Selective Blindness

Recently, I received an email from a viewer of this site. The visitor was a Christian. She said nothing degrading about the site, merely asked my opinion on something. I gave her a polite, fairly lengthy reply.

One of the things I made reference to was a comment in her initial email, wherein she sort of equated unbelievers with wickedness, as if the two were inseparably linked. I pointed out that this was not only ridiculous, but somewhat offensive.

In her subsequent reply, she stated that she didn't believe I was an unbeliever. She said, "...you just pretend, because you are full of goodness in your answer."

As I said to her in my final reply, unbelievers are like anyone else. Some are good, some are not so good. Overall, of the many freethinkers I've known in my life, I have met very few who weren't what I'd call "good people."
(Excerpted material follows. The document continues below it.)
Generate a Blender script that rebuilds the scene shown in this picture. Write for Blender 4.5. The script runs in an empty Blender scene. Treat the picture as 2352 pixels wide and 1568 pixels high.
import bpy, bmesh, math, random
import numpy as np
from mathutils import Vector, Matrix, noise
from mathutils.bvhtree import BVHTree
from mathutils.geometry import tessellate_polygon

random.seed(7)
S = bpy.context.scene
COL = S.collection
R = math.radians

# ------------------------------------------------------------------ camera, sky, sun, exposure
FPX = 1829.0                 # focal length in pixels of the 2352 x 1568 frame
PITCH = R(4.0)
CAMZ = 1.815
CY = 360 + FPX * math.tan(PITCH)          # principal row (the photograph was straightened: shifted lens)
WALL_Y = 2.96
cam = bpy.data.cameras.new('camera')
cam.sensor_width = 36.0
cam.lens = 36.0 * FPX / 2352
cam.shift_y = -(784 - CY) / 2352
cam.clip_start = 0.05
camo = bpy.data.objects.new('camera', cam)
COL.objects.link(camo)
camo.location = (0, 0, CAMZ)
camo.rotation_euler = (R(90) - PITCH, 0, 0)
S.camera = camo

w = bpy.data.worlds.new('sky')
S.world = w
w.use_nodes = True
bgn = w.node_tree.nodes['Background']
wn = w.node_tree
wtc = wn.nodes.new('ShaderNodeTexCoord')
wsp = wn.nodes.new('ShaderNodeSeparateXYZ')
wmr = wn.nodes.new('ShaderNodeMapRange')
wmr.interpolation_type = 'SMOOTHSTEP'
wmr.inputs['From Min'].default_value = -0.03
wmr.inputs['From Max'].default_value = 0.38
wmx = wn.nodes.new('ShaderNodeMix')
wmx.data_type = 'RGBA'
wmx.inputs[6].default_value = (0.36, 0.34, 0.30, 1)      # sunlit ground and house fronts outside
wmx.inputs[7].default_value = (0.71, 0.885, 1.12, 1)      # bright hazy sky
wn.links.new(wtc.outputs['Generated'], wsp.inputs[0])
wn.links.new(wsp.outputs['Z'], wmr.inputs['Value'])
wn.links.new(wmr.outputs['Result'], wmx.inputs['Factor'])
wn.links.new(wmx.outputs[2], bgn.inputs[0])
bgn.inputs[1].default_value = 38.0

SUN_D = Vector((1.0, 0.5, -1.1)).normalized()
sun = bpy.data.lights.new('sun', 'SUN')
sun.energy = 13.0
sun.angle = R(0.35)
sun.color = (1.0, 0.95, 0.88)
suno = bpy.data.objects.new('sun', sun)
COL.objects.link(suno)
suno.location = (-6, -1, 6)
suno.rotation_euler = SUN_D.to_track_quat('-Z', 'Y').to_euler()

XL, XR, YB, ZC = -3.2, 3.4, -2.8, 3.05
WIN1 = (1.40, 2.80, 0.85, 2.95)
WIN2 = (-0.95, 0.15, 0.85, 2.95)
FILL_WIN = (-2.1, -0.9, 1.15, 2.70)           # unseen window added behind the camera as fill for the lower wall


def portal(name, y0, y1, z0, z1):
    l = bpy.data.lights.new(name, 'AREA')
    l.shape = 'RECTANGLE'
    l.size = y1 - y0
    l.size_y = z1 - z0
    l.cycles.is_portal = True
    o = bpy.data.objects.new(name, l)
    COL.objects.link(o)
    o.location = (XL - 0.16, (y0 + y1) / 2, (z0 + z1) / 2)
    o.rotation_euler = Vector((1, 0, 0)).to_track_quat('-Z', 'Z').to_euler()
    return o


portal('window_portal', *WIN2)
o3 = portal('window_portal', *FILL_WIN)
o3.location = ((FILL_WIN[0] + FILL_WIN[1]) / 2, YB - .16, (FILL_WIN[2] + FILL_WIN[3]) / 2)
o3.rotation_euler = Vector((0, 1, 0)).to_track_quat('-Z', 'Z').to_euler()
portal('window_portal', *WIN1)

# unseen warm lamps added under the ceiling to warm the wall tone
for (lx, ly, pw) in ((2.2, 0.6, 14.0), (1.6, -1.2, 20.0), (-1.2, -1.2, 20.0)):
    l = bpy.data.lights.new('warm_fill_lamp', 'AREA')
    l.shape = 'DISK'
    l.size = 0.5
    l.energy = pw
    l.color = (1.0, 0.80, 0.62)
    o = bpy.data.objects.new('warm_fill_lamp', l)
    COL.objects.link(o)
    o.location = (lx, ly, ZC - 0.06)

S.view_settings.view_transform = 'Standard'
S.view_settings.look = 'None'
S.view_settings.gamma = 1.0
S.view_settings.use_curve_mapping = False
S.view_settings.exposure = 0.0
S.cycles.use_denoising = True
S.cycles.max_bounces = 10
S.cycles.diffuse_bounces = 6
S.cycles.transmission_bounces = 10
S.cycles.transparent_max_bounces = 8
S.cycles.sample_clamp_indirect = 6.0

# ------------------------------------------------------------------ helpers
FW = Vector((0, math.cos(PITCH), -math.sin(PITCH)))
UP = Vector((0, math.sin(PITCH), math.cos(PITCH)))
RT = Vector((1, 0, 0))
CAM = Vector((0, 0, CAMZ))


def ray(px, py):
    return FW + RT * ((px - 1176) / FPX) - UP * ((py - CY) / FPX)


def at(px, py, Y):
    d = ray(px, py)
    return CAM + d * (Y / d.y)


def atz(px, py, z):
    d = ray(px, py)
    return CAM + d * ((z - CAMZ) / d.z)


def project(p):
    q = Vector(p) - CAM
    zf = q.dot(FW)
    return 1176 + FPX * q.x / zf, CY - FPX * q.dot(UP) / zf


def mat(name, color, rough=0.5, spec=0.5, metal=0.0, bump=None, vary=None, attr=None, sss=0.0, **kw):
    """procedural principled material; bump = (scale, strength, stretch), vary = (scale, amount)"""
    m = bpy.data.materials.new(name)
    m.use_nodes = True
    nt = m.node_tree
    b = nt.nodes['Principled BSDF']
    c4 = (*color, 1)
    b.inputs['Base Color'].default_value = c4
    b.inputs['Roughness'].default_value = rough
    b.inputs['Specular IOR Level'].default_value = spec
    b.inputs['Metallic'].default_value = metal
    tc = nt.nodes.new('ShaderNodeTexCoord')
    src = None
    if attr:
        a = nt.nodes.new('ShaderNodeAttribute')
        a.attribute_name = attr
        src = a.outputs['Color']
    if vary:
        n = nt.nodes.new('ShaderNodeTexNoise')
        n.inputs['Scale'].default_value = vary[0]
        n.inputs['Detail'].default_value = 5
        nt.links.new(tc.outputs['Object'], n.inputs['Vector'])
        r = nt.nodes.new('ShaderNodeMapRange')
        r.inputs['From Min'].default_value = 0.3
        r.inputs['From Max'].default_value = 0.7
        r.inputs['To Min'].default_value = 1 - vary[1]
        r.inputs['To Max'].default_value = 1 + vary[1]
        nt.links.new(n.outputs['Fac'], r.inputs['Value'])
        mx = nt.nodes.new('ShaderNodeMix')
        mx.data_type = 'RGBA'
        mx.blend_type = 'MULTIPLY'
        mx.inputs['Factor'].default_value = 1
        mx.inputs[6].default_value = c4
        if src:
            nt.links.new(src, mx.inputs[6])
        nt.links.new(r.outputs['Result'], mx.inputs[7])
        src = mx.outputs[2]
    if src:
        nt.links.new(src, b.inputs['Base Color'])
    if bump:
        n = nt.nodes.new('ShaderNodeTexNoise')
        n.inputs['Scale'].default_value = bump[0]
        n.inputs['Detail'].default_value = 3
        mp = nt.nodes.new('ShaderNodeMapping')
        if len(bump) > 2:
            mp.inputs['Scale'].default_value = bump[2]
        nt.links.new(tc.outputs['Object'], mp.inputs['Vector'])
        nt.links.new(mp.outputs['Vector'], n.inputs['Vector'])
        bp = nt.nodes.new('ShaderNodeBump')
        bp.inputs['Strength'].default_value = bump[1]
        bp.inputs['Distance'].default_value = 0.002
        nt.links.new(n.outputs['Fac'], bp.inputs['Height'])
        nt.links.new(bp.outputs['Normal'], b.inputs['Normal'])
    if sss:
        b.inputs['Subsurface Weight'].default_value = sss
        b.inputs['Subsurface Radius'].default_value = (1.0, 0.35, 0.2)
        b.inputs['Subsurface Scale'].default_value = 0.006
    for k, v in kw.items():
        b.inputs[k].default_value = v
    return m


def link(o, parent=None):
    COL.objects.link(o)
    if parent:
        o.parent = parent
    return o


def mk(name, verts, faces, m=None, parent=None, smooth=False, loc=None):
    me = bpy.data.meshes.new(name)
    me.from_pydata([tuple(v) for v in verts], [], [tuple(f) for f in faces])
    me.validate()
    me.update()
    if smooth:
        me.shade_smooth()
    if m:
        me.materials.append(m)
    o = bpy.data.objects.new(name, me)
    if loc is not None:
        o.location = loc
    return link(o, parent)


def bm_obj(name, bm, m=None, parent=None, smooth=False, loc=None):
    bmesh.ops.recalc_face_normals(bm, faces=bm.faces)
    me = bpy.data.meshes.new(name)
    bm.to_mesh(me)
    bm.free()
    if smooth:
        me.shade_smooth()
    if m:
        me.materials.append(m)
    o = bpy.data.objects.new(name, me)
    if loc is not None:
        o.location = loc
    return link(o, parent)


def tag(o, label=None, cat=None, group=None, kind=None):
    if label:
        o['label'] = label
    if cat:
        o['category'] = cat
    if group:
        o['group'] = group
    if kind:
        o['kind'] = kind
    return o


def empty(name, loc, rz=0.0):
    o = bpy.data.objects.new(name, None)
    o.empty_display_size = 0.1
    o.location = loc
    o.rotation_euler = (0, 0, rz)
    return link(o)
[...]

But beyond that, what is troublesome about this visitor's statement is that she still equates wickedness with unbelief, and when confronted with a decent person who happens to be an atheist, she refuses to acknowledge their atheism.
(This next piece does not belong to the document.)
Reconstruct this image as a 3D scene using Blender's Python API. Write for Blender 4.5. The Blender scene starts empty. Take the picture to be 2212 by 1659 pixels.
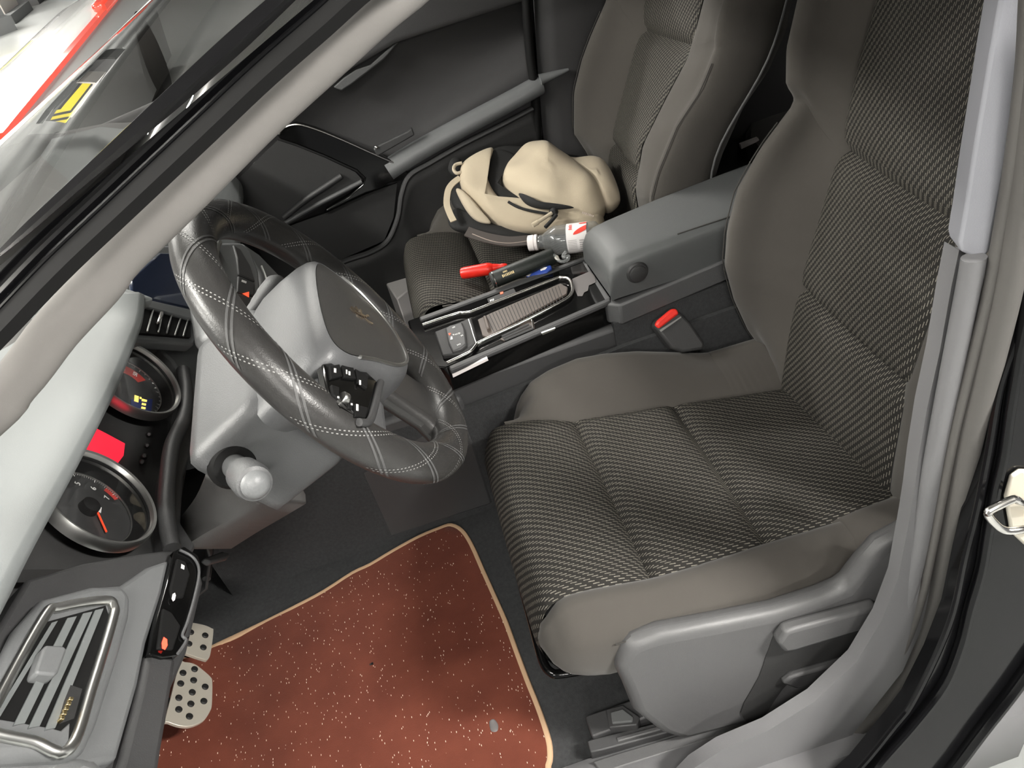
# car interior seen through the open driver door, in a parking garage
# axes: x to the passenger side, y to the front of the car, z up from the cabin floor (metres)
WORLD = .15
EXPO = .65
UPLIGHT = .9
LAMPS = [('ceiling_lamp', (-1.7, .6, 2.4), .3, 1.3, 35), ('ceiling_lamp', (.1, 2.1, 2.4), 1.3, .3, 110), ('ceiling_lamp', (-1.55, -1.8, 2.4), .15, .8, 120),
         ('ceiling_lamp', (4.5, 3.5, 2.4), .3, 1.3, 110), ('ceiling_lamp', (2.6, .4, 2.4), .3, 1.3, 60), ('ceiling_lamp', (-4.5, .5, 2.4), .3, 1.3, 90), ('ceiling_lamp', (.3, 5.2, 2.4), 1.3, .3, 330),
         ('ceiling_lamp', (8.6, 3.6, 2.35), .3, 1.3, 130), ('ceiling_lamp', (11.2, 5.0, 2.35), .3, 1.3, 130), ('ceiling_lamp', (15.9, 5.8, 2.35), .3, 1.3, 160), ('ceiling_lamp', (16, 11, 2.35), .3, 1.3, 160), ('ceiling_lamp', (25, 9, 2.35), .3, 1.3, 200)]
import bpy, bmesh, math, random
from mathutils import Vector, Matrix
V = Vector
random.seed(7)
S = bpy.context.scene
COL = S.collection
# ------------------------------------------------------------------ camera
CAM_R = Matrix(((-0.24214530511546795, -0.9503637611537852, -0.19538263151101168),
                (0.5706391493396784, -0.3023623707929414, 0.763510286747572),
                (-0.7846888634684611, 0.07338745270209775, 0.6155303967591464)))
CAM_C = V((-0.8858922247648741, 0.04115300361501243, 1.2245370506074984))
CAM_F = 1696.4189313179695
cd = bpy.data.cameras.new('camera'); cam = bpy.data.objects.new('camera', cd); COL.objects.link(cam)
cd.sensor_width = 36; cd.lens = CAM_F / 2212 * 36; cd.clip_start = 0.02
cam.matrix_world = Matrix.Translation(CAM_C) @ CAM_R.transposed().to_4x4()
S.camera = cam

def ray(px, py):
    return CAM_R.transposed() @ V(((px - 1106) / CAM_F, -(py - 829.5) / CAM_F, -1))
def U(px, py, x=None, y=None, z=None):
    """point where the sight line of a photo pixel meets a plane of the car (x, y or z constant)"""
    d = ray(px, py)
    if x is not None: t = (x - CAM_C.x) / d.x
    elif y is not None: t = (y - CAM_C.y) / d.y
    else: t = (z - CAM_C.z) / d.z
    return CAM_C + d * t
def UP(px, py, pl):
    d = ray(px, py); p0, n = pl
    return CAM_C + d * ((p0 - CAM_C).dot(n) / d.dot(n))
def PL(p, n): return (V(p), V(n).normalized())
def off(pl, h): return (pl[0] + pl[1] * h, pl[1])

# ------------------------------------------------------------------ materials
def nt(name):
    m = bpy.data.materials.new(name); m.use_nodes = True
    n = m.node_tree.nodes; b = n['Principled BSDF']
    return m, n, m.node_tree.links, b
def mat(name, col, rough=.5, metal=0, spec=.5, coat=0, bump=0, bscale=900, var=0, vscale=20, sheen=0, emit=None, es=0, alpha=1):
    m, n, l, b = nt(name)
    b.inputs['Base Color'].default_value = (*col, 1); b.inputs['Roughness'].default_value = rough
    b.inputs['Metallic'].default_value = metal; b.inputs['Specular IOR Level'].default_value = spec
    b.inputs['Coat Weight'].default_value = coat; b.inputs['Coat Roughness'].default_value = .03
    b.inputs['Sheen Weight'].default_value = sheen
    if emit: b.inputs['Emission Color'].default_value = (*emit, 1); b.inputs['Emission Strength'].default_value = es
    if bump or var:
        tc = n.new('ShaderNodeTexCoord')
    if bump:
        t = n.new('ShaderNodeTexNoise'); t.inputs['Scale'].default_value = bscale; t.inputs['Detail'].default_value = 3
        bp = n.new('ShaderNodeBump'); bp.inputs['Strength'].default_value = bump; bp.inputs['Distance'].default_value = .001
        l.new(tc.outputs['Object'], t.inputs['Vector']); l.new(t.outputs['Fac'], bp.inputs['Height']); l.new(bp.outputs['Normal'], b.inputs['Normal'])
    if var:
        t = n.new('ShaderNodeTexNoise'); t.inputs['Scale'].default_value = vscale; t.inputs['Detail'].default_value = 4
        mx = n.new('ShaderNodeMix'); mx.data_type = 'RGBA'
        mx.inputs[6].default_value = (*[c * (1 - var) for c in col], 1); mx.inputs[7].default_value = (*[min(1, c * (1 + var)) for c in col], 1)
        l.new(tc.outputs['Object'], t.inputs['Vector']); l.new(t.outputs['Fac'], mx.inputs[0]); l.new(mx.outputs[2], b.inputs['Base Color'])
    return m
def math_node(n, l, op, a, b=None):
    q = n.new('ShaderNodeMath'); q.operation = op
    for i, s in enumerate((a, b)):
        if s is None: continue
        if isinstance(s, (int, float)): q.inputs[i].default_value = s
        else: l.new(s, q.inputs[i])
    return q.outputs[0]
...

This is selective blindness, and the fact that she so easily resorts to this mindset, I think, is really sad. If that kind of selective blindness is so readily done, is it any wonder that the same person turns a blind eye to the wickedness perpetrated by her biblical god?

This source of ultimate goodness is reported to have done more evil things than any unbeliever I've ever heard of. Followers of this god and others still behave in horrible fashion throughout the world, yet we unbelievers will continue to be blamed for the evils of society, despite evidence to the contrary. More's the pity.